Buna rağmen ekonomi yönetiminden enflasyona ilişkin farklı sesler yükseliyor.

Sayın Şimşek enflasyon verisine yönelik yaptığı değerlendirmede, ‘‘Biz, enflasyonun Merkez Bankası’nın tahmin aralığında kalacağına inanıyoruz. Bu değerlendirmeler, son gelişmeler dikkate alınarak yapılıyor. Elbette enflasyonu yukarı çeken faktörler de var, ancak genel eğilim aşağı yönlü. Yıl sonunda enflasyonun yüzde 30'un altına ineceğini öngörüyoruz’’ yorumu yaptı.

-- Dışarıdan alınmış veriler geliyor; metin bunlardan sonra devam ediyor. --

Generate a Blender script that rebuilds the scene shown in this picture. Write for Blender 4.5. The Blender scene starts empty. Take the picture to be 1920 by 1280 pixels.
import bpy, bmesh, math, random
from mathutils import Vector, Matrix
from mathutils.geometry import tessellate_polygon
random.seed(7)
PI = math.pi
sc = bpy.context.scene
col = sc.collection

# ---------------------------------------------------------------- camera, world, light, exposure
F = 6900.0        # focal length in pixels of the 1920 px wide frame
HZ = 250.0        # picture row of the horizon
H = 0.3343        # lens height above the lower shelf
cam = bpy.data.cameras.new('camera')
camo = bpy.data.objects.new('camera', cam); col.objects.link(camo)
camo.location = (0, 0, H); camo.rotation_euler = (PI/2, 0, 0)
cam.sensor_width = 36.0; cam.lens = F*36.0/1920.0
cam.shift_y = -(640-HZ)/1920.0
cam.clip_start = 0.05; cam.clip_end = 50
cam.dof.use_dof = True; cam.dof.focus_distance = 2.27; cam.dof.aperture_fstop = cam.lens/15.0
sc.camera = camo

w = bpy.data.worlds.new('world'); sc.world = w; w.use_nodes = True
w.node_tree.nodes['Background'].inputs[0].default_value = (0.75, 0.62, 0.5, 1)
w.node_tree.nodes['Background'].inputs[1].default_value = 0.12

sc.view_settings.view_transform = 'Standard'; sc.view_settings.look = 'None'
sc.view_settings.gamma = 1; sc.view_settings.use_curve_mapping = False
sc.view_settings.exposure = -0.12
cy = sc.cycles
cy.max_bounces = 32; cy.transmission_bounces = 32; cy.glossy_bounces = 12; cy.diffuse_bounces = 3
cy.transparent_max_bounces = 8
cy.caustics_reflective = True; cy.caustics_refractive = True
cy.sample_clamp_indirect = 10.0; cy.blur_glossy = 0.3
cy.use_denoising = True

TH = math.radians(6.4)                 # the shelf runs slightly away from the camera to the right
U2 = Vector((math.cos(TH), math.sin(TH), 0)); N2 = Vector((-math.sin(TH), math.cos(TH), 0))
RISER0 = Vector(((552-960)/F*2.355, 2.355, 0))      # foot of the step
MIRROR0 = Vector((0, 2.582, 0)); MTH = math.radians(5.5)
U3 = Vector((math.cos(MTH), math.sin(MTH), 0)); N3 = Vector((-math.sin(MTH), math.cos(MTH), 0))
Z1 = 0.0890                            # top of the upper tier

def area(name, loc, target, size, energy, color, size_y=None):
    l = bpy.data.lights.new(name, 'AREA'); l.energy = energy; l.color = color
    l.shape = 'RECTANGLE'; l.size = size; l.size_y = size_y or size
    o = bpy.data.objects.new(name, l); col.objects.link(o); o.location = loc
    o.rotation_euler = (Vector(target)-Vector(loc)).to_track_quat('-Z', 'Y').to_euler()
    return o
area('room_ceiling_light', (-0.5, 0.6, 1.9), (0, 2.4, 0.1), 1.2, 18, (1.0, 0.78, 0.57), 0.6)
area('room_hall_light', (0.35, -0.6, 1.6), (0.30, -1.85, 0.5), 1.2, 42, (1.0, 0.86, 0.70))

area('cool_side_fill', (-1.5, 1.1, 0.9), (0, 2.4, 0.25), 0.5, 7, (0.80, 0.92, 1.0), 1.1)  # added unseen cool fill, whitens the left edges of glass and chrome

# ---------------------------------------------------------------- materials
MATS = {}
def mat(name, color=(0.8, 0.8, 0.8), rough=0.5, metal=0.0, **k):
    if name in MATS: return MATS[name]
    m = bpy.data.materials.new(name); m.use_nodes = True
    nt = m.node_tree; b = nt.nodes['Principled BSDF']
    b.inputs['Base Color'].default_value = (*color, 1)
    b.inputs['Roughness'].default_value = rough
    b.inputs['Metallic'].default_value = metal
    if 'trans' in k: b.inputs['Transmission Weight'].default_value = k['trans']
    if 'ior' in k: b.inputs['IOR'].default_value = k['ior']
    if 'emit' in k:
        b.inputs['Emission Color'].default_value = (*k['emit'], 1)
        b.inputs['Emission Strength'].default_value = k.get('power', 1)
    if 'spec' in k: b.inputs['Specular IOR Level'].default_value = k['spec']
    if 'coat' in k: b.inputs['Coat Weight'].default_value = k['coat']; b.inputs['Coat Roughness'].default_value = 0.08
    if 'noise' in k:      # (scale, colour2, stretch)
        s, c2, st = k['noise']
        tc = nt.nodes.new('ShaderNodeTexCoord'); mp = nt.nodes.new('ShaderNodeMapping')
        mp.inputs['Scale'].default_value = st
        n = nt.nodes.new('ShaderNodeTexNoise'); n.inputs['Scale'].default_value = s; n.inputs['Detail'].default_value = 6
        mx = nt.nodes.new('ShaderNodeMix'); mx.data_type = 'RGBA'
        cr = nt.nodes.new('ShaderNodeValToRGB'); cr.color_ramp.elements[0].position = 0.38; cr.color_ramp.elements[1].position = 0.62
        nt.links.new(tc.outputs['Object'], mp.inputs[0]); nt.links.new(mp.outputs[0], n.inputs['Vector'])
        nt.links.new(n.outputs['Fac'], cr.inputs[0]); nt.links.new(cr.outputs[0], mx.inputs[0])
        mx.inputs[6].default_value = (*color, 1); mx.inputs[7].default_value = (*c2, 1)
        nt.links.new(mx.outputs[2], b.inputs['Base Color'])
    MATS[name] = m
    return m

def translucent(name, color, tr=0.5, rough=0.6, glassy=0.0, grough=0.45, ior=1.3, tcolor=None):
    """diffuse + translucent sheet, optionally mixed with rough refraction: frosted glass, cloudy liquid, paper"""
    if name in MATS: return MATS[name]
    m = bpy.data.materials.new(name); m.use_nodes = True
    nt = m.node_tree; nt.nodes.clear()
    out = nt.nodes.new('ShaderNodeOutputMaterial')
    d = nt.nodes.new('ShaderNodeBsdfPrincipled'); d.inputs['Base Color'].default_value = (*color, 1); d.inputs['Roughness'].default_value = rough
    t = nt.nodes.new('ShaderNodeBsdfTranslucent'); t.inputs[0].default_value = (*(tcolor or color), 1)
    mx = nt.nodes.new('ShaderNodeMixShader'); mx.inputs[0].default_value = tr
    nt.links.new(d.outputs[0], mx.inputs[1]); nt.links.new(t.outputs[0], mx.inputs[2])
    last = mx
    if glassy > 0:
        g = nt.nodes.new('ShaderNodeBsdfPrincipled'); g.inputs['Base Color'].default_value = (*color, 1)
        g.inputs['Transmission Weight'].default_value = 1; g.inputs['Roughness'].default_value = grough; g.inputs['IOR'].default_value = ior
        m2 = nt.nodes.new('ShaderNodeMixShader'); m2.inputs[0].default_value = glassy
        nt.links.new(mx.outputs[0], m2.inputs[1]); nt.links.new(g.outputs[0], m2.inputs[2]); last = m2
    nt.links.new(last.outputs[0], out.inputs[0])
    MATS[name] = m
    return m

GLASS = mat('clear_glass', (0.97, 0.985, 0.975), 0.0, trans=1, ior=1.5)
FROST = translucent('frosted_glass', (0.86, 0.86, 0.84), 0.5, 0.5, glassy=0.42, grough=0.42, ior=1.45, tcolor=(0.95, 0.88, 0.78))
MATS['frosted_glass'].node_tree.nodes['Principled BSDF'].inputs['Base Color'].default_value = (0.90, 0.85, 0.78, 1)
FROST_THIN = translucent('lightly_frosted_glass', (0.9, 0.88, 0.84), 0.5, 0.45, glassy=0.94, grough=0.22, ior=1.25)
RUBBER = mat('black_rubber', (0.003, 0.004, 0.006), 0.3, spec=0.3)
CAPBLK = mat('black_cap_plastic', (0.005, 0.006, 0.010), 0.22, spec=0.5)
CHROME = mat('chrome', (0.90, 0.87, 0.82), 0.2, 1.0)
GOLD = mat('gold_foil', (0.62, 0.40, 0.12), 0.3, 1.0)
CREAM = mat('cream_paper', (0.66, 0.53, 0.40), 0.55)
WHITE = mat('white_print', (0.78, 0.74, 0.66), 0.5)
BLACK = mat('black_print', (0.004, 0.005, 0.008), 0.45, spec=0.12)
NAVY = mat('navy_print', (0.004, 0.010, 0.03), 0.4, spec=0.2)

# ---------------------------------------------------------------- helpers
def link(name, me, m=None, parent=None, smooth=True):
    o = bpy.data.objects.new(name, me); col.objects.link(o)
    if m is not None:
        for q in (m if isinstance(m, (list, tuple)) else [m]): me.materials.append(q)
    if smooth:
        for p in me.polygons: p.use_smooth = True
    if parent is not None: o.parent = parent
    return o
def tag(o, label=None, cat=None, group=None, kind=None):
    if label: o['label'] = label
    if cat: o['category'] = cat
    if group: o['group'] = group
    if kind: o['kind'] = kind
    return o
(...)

Sayın Karahan ise Türkiye Büyük Millet Meclisi Plan ve Bütçe Komisyonu toplantısında yaptığı konuşmada Nisan ayında enflasyon beklentilerindeki iyileşmenin duraksadığını belirterek "Beklentiler, dezenflasyon süreci açısından risk unsuru olmaya devam etmektedir" yurt içi talebin ivme kaybetmekle beraber öngörülenin üzerinde seyrettiğini, talep koşullarındaki gelişmelerin dezenflasyon sürecini olumsuz etkilemesi durumunda, gerekli önlemleri alacağımızı vurgulamak isterim" yorumunu yaptı.

Ekonomi kurmaylarını karşı karşıya getiren söylemsel ayrışmanın en büyüğü ise AK Parti Ekonomi İşlerinden Sorumlu Genel Başkan Yardımcısı Nihat Zeybekci’den geldi. Sayın Zeybekci, programda sadece para politikası üzerinden gidildiğini üretim üzerinden arzın artırılmadığını belirterek, “Ben o parayı faizler bu kadar yüksekken faize yatırırım” sözleri oldu.

Tüm bu açıklamalar bir yana, ekonomi yönetiminin dikkate almadığı en önemli nokta gelir dağılımının lüks tüketimi teşvik eder şekilde bozulduğu ve orta sınıf yok olurken lüks tüketim düşkünü bir sınıfın doğduğu.

Yanlış ve eksik bir ekonomik kurgu üzerine inşa edilen programın yükünün ücretlilerce üstlenildiği, mali disiplinin kamu harcaması kısılarak değil kamu geliri artırılarak yapılmaya çalışılmasının sonucunda açlık pahasına enflasyonda iki yıl önceki seviyeye dönüş, yükselen faiz, eriyen rezervler ve döviz atağı ile bu atağı önlemeye ilişkin atılan ve atılacak adımlarla yola devam edilecek gibi görünüyor.